The controversial H.R. 1617, the CAREERS Act, ran out of time for passage in the 104th Congress and ultimately died. As reported in the September/October 1996 issue of the Court Report, the bill reported out of conference committee in mid-July was totally different from the versions passed by each chamber earlier in the year.

Due to the hard work of Republicans in the conference committee, the last version of the bill would have repealed School-to-Work and other education/labor acts. It also would have consolidated more than 120 existing education and employment assistance programs into three block grants, making abolishing the federal role in education much easier. But because President Clinton had promised to veto H.R. 1617, it was not brought up for a vote. This means School-to-Work lives on.

However, Congressman McKeon's H.R. 1720 was passed by Congress and signed by the President. This bill contained some of the good aspects originally included in the CAREERS legislation, namely privatizing Sallie Mae (student loans) and Connie Rae (college instruction loans), extending the Carl Perkins vocational education loans for one year, cleaning up adult literacy programs and library and museum funds, and repealing various higher education programs. The bill makes some good cuts and significant changes for the better.

In the meantime, we have stayed in close contact with key staffers on the House Committee on Economic and Educational Opportunities and in the Senate. There is a strong likelihood that the final conference committee version of CAREERS may be split into several bills before being reintroduced in 1997. We are strongly advocating that School-to-Work provisions be separated and specifically repealed and that any aspects of the bill dealing with planning or manipulating the job market, or tracking employees and creating databases, be removed.

Abolishing the Federal Role in Education

Our Restoring Local Schools Act (RLSA) received a lot of attention on Capitol Hill this year. Many offices called us to request a copy. We spent many hours lobbying on the Hill trying to secure a sponsor for the RLSA.

Congressman Joe Scarborough (R-FL) made overtures to combine our bill into his education reform bill, H.R. 1883. No other Congressmen or Senators, however, had the courage to sponsor the RLSA. In fact, H.R. 1883 died in committee and Congress voted to give the Education Department nearly a billion dollars more than President Clinton requested.

Many Republicans did not push our bill because they did not want to be seen as "anti-education." That same mentality prevails in the new Congress. The reality of the political situation requires us to revise our plan to abolish the federal role in education to a gradual three-step process: 1) first, work to abolish Goals 2000 and School-to-Work; 2) in subsequent years, push to abolish the Federal Department of Education; and 3) long-term, work to abolish the whole federal role in education (about $60 billion).
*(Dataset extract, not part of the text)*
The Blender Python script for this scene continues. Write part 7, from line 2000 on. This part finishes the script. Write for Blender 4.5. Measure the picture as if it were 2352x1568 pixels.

The U.N. Convention on the Rights of the Child

We have seen little movement on the U.N. Convention on the Rights of the Child (CRC) since the spring of 1995. The issue is such a political "hot potato" that the Democrats apparently don't want to touch it while in the midst of a Republican-controlled Congress. The child's rights groups, however, continue to stoke the flames to convince President Clinton to pressure the Senate for ratification.

We are encouraging Senators Jesse Helms (R-NC) and Trent Lott (R-MS) to re-introduce S.R. 133, a Senate Resolution signed by 27 Senators in the 104th Congress. This resolution was effective in stopping the U.N. Convention from being brought to the floor of the Senate. Since we are now entering a new session of Congress, the resolution must be re-introduced and may be re-numbered.